I learned a pretty nifty trick during the "Advanced GSAK" educational session given by "Hynr" at GeoWoodstock VI last weekend that I thought was worth sharing. Geocaching Swiss Army Knife, or GSAK, as you may recall is a great geocaching and waypoint data management program. It allows you to store thousands of waypoints, which you can load from your different geocaching.com Pocket Queries, and provides a powerful filtering feature which allows you to transfer just the coordinates you need at any given time onto your GPSr.

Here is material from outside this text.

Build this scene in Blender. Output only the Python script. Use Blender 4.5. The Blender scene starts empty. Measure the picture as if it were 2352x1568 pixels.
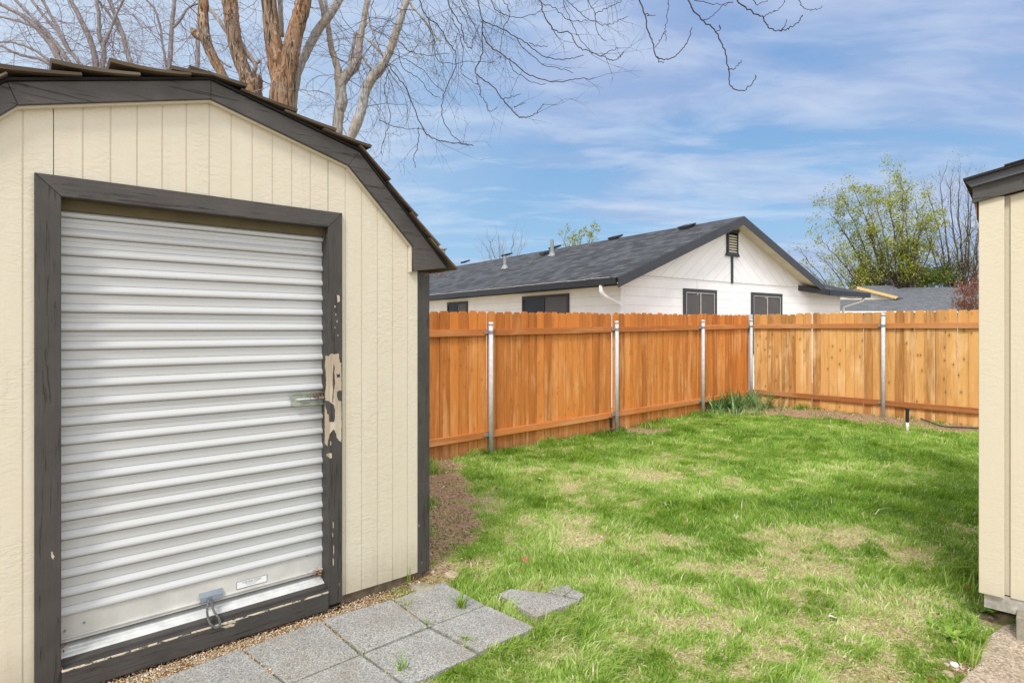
import bpy, math, random
import numpy as np
from mathutils import Vector, Matrix

# ------------------------------------------------------------------ camera, sky, sun, exposure
SC = bpy.context.scene
COL = SC.collection
CX, CY, F, HC = 1176.0, 754.0, 1340.0, 1.65       # principal column, horizon row, focal length (px of a 2352 wide frame), eye height
cam_d = bpy.data.cameras.new('camera')
cam = bpy.data.objects.new('camera', cam_d)
COL.objects.link(cam)
cam.location = (0, 0, HC)
cam.rotation_euler = (math.pi / 2, 0, 0)
cam_d.sensor_width = 36
cam_d.lens = F / 2352 * 36
cam_d.shift_y = -30 / 2352
cam_d.clip_start = 0.05
cam_d.clip_end = 2000
SC.camera = cam
SC.view_settings.view_transform = 'Standard'
SC.view_settings.look = 'None'
SC.view_settings.gamma = 1
SC.view_settings.exposure = 0.78
SC.cycles.max_bounces = 6
SC.cycles.diffuse_bounces = 4
SC.cycles.transparent_max_bounces = 8

SUN = Vector((-0.30, -0.78, 0.95)).normalized()
sun_d = bpy.data.lights.new('sun', 'SUN')
sun_d.energy = 1.5
sun_d.angle = math.radians(13)
sun_d.color = (1.0, 0.965, 0.91)
sun = bpy.data.objects.new('sun', sun_d)
sun.rotation_euler = (-SUN).to_track_quat('-Z', 'Y').to_euler()
sun.location = (0, 0, 20)
COL.objects.link(sun)

# ------------------------------------------------------------------ node shorthand
class NT:
    def __init__(s, tree):
        s.t = tree
        tree.nodes.clear()
    def n(s, typ, props=None, **ins):
        nd = s.t.nodes.new(typ)
        for k, v in (props or {}).items():
            setattr(nd, k, v)
        for k, v in ins.items():
            key = int(k[1:]) if k[0] == 'i' and k[1:].isdigit() else k.replace('_', ' ')
            if isinstance(key, str) and key not in nd.inputs:
                key = key.title()
            sk = nd.inputs[key]
            if isinstance(v, bpy.types.NodeSocket):
                s.t.links.new(v, sk)
            elif isinstance(v, bpy.types.Node):
                s.t.links.new(v.outputs[0], sk)
            else:
                if hasattr(sk.default_value, '__len__') and isinstance(v, tuple) and len(v) == 3 and len(sk.default_value) == 4:
                    v = (*v, 1)
                sk.default_value = v
        return nd
    def math(s, op, a, b=0.0, c=0.0, clamp=False):
        nd = s.n('ShaderNodeMath', {'operation': op, 'use_clamp': clamp}, i0=a, i1=b)
        if op in ('MULTIPLY_ADD', 'SMOOTH_MIN', 'COMPARE'):
            s.t.links.new(c, nd.inputs[2]) if isinstance(c, bpy.types.NodeSocket) else setattr(nd.inputs[2], 'default_value', c)
        return nd.outputs[0]
    def mix(s, fac, a, b, mode='MIX'):
        nd = s.t.nodes.new('ShaderNodeMix')
        nd.data_type = 'RGBA'
        nd.blend_type = mode
        for sk, v in ((nd.inputs[0], fac), (nd.inputs[6], a), (nd.inputs[7], b)):
            if isinstance(v, bpy.types.NodeSocket):
                s.t.links.new(v, sk)
            else:
                sk.default_value = (*v, 1) if isinstance(v, tuple) and len(v) == 3 else v
        return nd.outputs[2]
    def ramp(s, fac, stops, interp='LINEAR'):
        nd = s.t.nodes.new('ShaderNodeValToRGB')
        cr = nd.color_ramp
        cr.interpolation = interp
        while len(cr.elements) < len(stops):
            cr.elements.new(0.5)
        for e, (p, c) in zip(cr.elements, stops):
            e.position = p
            e.color = (c, c, c, 1) if not isinstance(c, tuple) else (*c, 1)
        s.t.links.new(fac, nd.inputs[0])
        return nd.outputs[0]
    def noise(s, vec, scale, detail=4, rough=0.55, dist=0.0):
        nd = s.n('ShaderNodeTexNoise', None, Vector=vec, Scale=scale, Detail=detail, Roughness=rough, Distortion=dist)
        return nd.outputs[0]
    def scaled(s, vec, sc, loc=(0, 0, 0)):
        return s.n('ShaderNodeMapping', None, Vector=vec, Scale=sc, Location=loc).outputs[0]

def world():
    w = bpy.data.worlds.new('World')
    SC.world = w
    w.use_nodes = True
    t = NT(w.node_tree)
    sky = t.n('ShaderNodeTexSky', {'sky_type': 'NISHITA', 'sun_disc': False, 'sun_elevation': math.asin(SUN.z),
                                   'sun_rotation': math.atan2(SUN.x, SUN.y), 'air_density': 1.0, 'dust_density': 1.0, 'ozone_density': 2.5})
    gen = t.n('ShaderNodeTexCoord').outputs['Generated']
    sp = t.n('ShaderNodeSeparateXYZ', None, Vector=gen)
    zz = t.math('ADD', t.math('MAXIMUM', sp.outputs[2], 0.0), 0.16)
    pv = t.n('ShaderNodeCombineXYZ', None, X=t.math('DIVIDE', sp.outputs[0], zz), Y=t.math('DIVIDE', sp.outputs[1], zz)).outputs[0]
    wv = t.n('ShaderNodeTexNoise', None, Vector=t.scaled(pv, (0.5, 0.9, 1), (1.7, 4.1, 0)), Scale=1.0, Detail=3.0).outputs[1]
    pw = t.n('ShaderNodeVectorMath', {'operation': 'MULTIPLY_ADD'}, i0=wv, i1=(0.9, 0.5, 0.0), i2=pv).outputs[0]
    big = t.noise(t.scaled(pw, (0.55, 1.0, 1), (3.1, 1.3, 0)), 0.80, 5, 0.55, 0.2)
    mid = t.noise(t.scaled(pw, (0.6, 1.5, 1), (8.4, 2.2, 0)), 1.9, 6, 0.55, 0.3)
    fine = t.noise(t.scaled(pw, (0.8, 2.0, 1), (0.4, 5.2, 0)), 3.6, 7, 0.6, 0.5)
    el = sp.outputs[2]
    # thin veil everywhere, lavender decks, then soft white streaks
    base = t.mix(0.72, sky.outputs[0], t.mix(t.ramp(el, [(0.0, 0.0), (0.45, 1.0)]), (3.7, 6.2, 8.5), (1.7, 3.8, 7.5)))
    deck = t.ramp(t.math('ADD', t.math('MULTIPLY', big, 0.6), t.math('MULTIPLY', mid, 0.4)), [(0.44, 0.0), (0.56, 1.0)])
    c1 = t.mix(t.math('MULTIPLY', deck, 0.85), base, (4.0, 4.8, 7.1))
    wisp = t.ramp(t.math('ADD', t.math('MULTIPLY', fine, 0.3), t.math('MULTIPLY', mid, 0.7)), [(0.47, 0.0), (0.68, 1.0)])
    c2 = t.mix(t.math('MULTIPLY', wisp, 0.64), c1, (6.5, 7.8, 9.2))
    # whiter veil of cloud on the left
    vl = t.math('MULTIPLY', t.ramp(t.math('MULTIPLY_ADD', sp.outputs[0], -1.0, el), [(0.20, 0.0), (0.95, 1.0)]), 0.70)
    c3 = t.mix(vl, c2, (7.0, 7.9, 9.0))
    # bright unseen overcast added overhead and behind the camera for soft fill light
    over = t.ramp(t.math('MULTIPLY_ADD', sp.outputs[1], -0.9, el), [(0.02, 0.0), (0.45, 1.0)])
    c4 = t.mix(over, c3, t.mix(t.math('MULTIPLY', mid, 0.5), (15.4, 15.4, 15.8), (11.4, 11.6, 12.3)))
    bg = t.n('ShaderNodeBackground', None, Color=c4, Strength=0.063)
    out = t.n('ShaderNodeOutputWorld')
    t.t.links.new(bg.outputs[0], out.inputs[0])
world()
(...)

What Hynr demonstrated for those of us who attended his session was how to create a GSAK filter based on a specific polygon, which you can create in Google Earth and then import into GSAK. This can come in very handy if you only want to load waypoints within an exact area into your GPSr for an upcoming geocaching trip.
For example, let's say you plan to meet a group of friends for a day of caching on Mt. Diablo, and you only need to load all the caches that exist within the State Park's boundaries into your GPSr. First, run a pocket query that captures, at minimum, all the caches in the park and beyond. You can do this by picking a cache in the Park as your waypoint origin. SF View (GCXZ31) would be a good choice:
When the pocket query arrives, load it into GSAK. Next, use the "Add Polygon" tool in Google Earth to draw a polygon around Mt. Diablo by using the park boundary lines as a guide:
Now, save your newly created polygon as a .KML file to your hard drive. You will use this to create your filter in GSAK. Open your GSAK database, then select "Search" and "Set Filter." Click on the "Arc/Poly" tab and select the "Polygon" Filter Type. Now click on the "Select File" button and choose the Mt. Diablo polygon .KML file you just saved from Google Earth. GSAK will now automatically populate the Arc/Polygon points screen with the park boundary segment latitude and longitude coordinates from your Google Earth polygon file:
Now just save the filter and then click the Go button, and you're done. You will now have a list of just the geocaches located within the boundaries of your defined polygon ready to load onto your GPS. What's real nice is that you can create similar filters for other areas that you visit often. And, once you've created these filters, as long you save them, you can re-use them over and over for future trips to the same area.
Give it a try. I think you'll find this to be a handy little time saver.
1 comment:
Thanks for the excellent description. I too took some notes but your blog is by far much better than my notes!